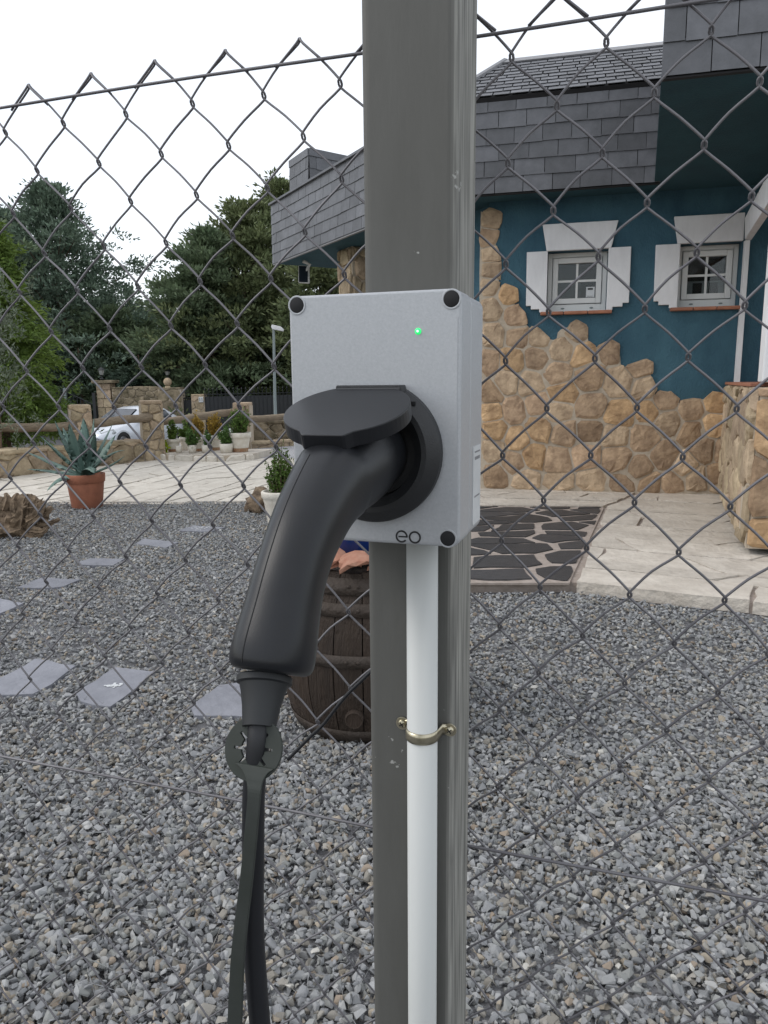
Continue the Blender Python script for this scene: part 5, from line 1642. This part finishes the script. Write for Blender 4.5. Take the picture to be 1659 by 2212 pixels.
# logo: two thin rings, the first with a bar and a gap
ec, oc = KB.uv(868, 1158.5), KB.uv(896.5, 1160.5)
lg = KB.off(.0004)
ro_, ri_ = .0057, .0041
mesh('logo', join(ring_prism(lg, circ(*oc, ro_, 40), circ(*oc, ri_, 40), .0001, .0004),
     *[([lg.p(ec[0] + r_ * math.cos(a), ec[1] + r_ * math.sin(a), d) for d in (.0001, .0004) for (r_, a) in ((ri_, a0), (ro_, a0), (ro_, a1), (ri_, a1))], [(0, 1, 2, 3), (7, 6, 5, 4), (0, 4, 5, 1), (2, 6, 7, 3), (1, 5, 6, 2), (0, 3, 7, 4)])
       for a0, a1 in [(rad(i * 8), rad(i * 8 + 8)) for i in range(0, 40)]],
     box(lg, ec[0] - ri_ * .72, ec[0] + ro_ * .97, ec[1] - .0008, ec[1] + .0005, .0001, .0004)), m_ink, ch)
# sticker on the right side (code left out)
KS = Fr(KB.p(u1 - .0004, 0, 0), -NN, Z, E1)
sa, sb_, sc1, sc2 = KS.uv(1023, 966), KS.uv(1038.5, 957), KS.uv(1018.5, 1136), KS.uv(1034.5, 1123)
x0, x1 = (sa[0] + sc1[0]) / 2, (sb_[0] + sc2[0]) / 2
y0, y1 = (sc1[1] + sc2[1]) / 2, (sa[1] + sb_[1]) / 2
x1 = min(x1, .091)
stk = mesh('rating_sticker', prism(KS, rrect(x0, x1, y0, y1, .0018, 5), .0001, .0005), m_stick, ch)
mesh('rating_print', join(*[box(KS, x0 + (x1 - x0) * (.18 + k * .088), x0 + (x1 - x0) * (.18 + k * .088 + .06), y1 - f0 * (y1 - y0), y1 - f1 * (y1 - y0), .0006, .0008) for (f0, f1) in ((.085, .065), (.175, .135), (.655, .635)) for k in range(8)]), m_inkgrey, ch)

# socket, hinged cover
SU, SV = -.2165, -.0603
SFm = Fr(KB.p(SU, SV, .0004), E1, Z, NN)
so = mesh('socket_flange', lathe(None, [(.0622, 0), (.0622, .009), (.0605, .0115), (.0520, .0175), (.0475, .0175), (.0465, .0165), (.040, .012), (.0385, .001), (0, .001)], 72, fr=SFm), m_plastic2, ch, smooth=True)
for v_ in so.data.vertices:
    wv_ = Vector(v_.co) + WL[so.name]
    lz = (wv_ - SFm.O).dot(Z)
    if lz > .0572: v_.co.z -= lz - .0572
sm = so.modifiers.new('edges', 'EDGE_SPLIT'); sm.split_angle = rad(22)
mesh('hinge_block', prism(SFm, [(-.030, .046), (.033, .046), (.030, .0585), (-.028, .0585)], .004, .0205), m_plastic2, so, bevel=.001)
mesh('hinge_pin', tube([SFm.p(-.027, .0540, .0205), SFm.p(.030, .0540, .0205)], .0026, 12), m_plastic2, so)
mesh('hinge_slot', box(SFm, .036, .0415, .0415, .0445, .0125, .0152), m_deep, so)
fa = math.atan2(.0362, .100)
FD = NN * math.cos(fa) - Z * math.sin(fa)
hg = KB.p(SU - .002, -.0035, .0185)
CF = Fr(hg, E1, FD, E1.cross(FD) if E1.cross(FD).z > 0 else -(E1.cross(FD)))
rC, cy0 = .0515, .0465
out = []
for i in range(64):
    a = 2 * math.pi * i / 64 - math.pi / 2
    x, y = rC * math.cos(a), cy0 + rC * math.sin(a)
    out.append((x, max(y, -.001) if abs(x) < .03 else y))
out = [p for p in out if not (abs(p[0]) < .0205 and p[1] > cy0)]
ti = [i for i, p in enumerate(out) if p[0] > 0 and p[1] > cy0]
k = max(ti) + 1
tab = [(.0215, cy0 + .0475), (.0175, cy0 + .0535), (.0155, cy0 + .0545), (-.0155, cy0 + .0545), (-.0175, cy0 + .0535), (-.0215, cy0 + .0475)]
out = out[:k] + tab + out[k:]
cv = mesh('socket_cover', prism(CF, out, -.0125, 0), m_plastic, ch, bevel=.0009, seg=3)
mesh('cover_seal', prism(CF, circ(0, cy0, .041, 40), -.016, -.0125), m_rubber, cv)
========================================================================
Objective>
Reproduce each line exactly, please, except for any pictures.

Solution below>
Continue the Blender Python script for this scene: part 5, from line 1642. This part finishes the script. Write for Blender 4.5. Take the picture to be 1659 by 2212 pixels.
# logo: two thin rings, the first with a bar and a gap
ec, oc = KB.uv(868, 1158.5), KB.uv(896.5, 1160.5)
lg = KB.off(.0004)
ro_, ri_ = .0057, .0041
mesh('logo', join(ring_prism(lg, circ(*oc, ro_, 40), circ(*oc, ri_, 40), .0001, .0004),
     *[([lg.p(ec[0] + r_ * math.cos(a), ec[1] + r_ * math.sin(a), d) for d in (.0001, .0004) for (r_, a) in ((ri_, a0), (ro_, a0), (ro_, a1), (ri_, a1))], [(0, 1, 2, 3), (7, 6, 5, 4), (0, 4, 5, 1), (2, 6, 7, 3), (1, 5, 6, 2), (0, 3, 7, 4)])
       for a0, a1 in [(rad(i * 8), rad(i * 8 + 8)) for i in range(0, 40)]],
     box(lg, ec[0] - ri_ * .72, ec[0] + ro_ * .97, ec[1] - .0008, ec[1] + .0005, .0001, .0004)), m_ink, ch)
# sticker on the right side (code left out)
KS = Fr(KB.p(u1 - .0004, 0, 0), -NN, Z, E1)
sa, sb_, sc1, sc2 = KS.uv(1023, 966), KS.uv(1038.5, 957), KS.uv(1018.5, 1136), KS.uv(1034.5, 1123)
x0, x1 = (sa[0] + sc1[0]) / 2, (sb_[0] + sc2[0]) / 2
y0, y1 = (sc1[1] + sc2[1]) / 2, (sa[1] + sb_[1]) / 2
x1 = min(x1, .091)
stk = mesh('rating_sticker', prism(KS, rrect(x0, x1, y0, y1, .0018, 5), .0001, .0005), m_stick, ch)
mesh('rating_print', join(*[box(KS, x0 + (x1 - x0) * (.18 + k * .088), x0 + (x1 - x0) * (.18 + k * .088 + .06), y1 - f0 * (y1 - y0), y1 - f1 * (y1 - y0), .0006, .0008) for (f0, f1) in ((.085, .065), (.175, .135), (.655, .635)) for k in range(8)]), m_inkgrey, ch)

# socket, hinged cover
SU, SV = -.2165, -.0603
SFm = Fr(KB.p(SU, SV, .0004), E1, Z, NN)
so = mesh('socket_flange', lathe(None, [(.0622, 0), (.0622, .009), (.0605, .0115), (.0520, .0175), (.0475, .0175), (.0465, .0165), (.040, .012), (.0385, .001), (0, .001)], 72, fr=SFm), m_plastic2, ch, smooth=True)
for v_ in so.data.vertices:
    wv_ = Vector(v_.co) + WL[so.name]
    lz = (wv_ - SFm.O).dot(Z)
    if lz > .0572: v_.co.z -= lz - .0572
sm = so.modifiers.new('edges', 'EDGE_SPLIT'); sm.split_angle = rad(22)
mesh('hinge_block', prism(SFm, [(-.030, .046), (.033, .046), (.030, .0585), (-.028, .0585)], .004, .0205), m_plastic2, so, bevel=.001)
mesh('hinge_pin', tube([SFm.p(-.027, .0540, .0205), SFm.p(.030, .0540, .0205)], .0026, 12), m_plastic2, so)
mesh('hinge_slot', box(SFm, .036, .0415, .0415, .0445, .0125, .0152), m_deep, so)
fa = math.atan2(.0362, .100)
FD = NN * math.cos(fa) - Z * math.sin(fa)
hg = KB.p(SU - .002, -.0035, .0185)
CF = Fr(hg, E1, FD, E1.cross(FD) if E1.cross(FD).z > 0 else -(E1.cross(FD)))
rC, cy0 = .0515, .0465
out = []
for i in range(64):
    a = 2 * math.pi * i / 64 - math.pi / 2
    x, y = rC * math.cos(a), cy0 + rC * math.sin(a)
    out.append((x, max(y, -.001) if abs(x) < .03 else y))
out = [p for p in out if not (abs(p[0]) < .0205 and p[1] > cy0)]
ti = [i for i, p in enumerate(out) if p[0] > 0 and p[1] > cy0]
k = max(ti) + 1
tab = [(.0215, cy0 + .0475), (.0175, cy0 + .0535), (.0155, cy0 + .0545), (-.0155, cy0 + .0545), (-.0175, cy0 + .0535), (-.0215, cy0 + .0475)]
out = out[:k] + tab + out[k:]
cv = mesh('socket_cover', prism(CF, out, -.0125, 0), m_plastic, ch, bevel=.0009, seg=3)
mesh('cover_seal', prism(CF, circ(0, cy0, .041, 40), -.016, -.0125), m_rubber, cv)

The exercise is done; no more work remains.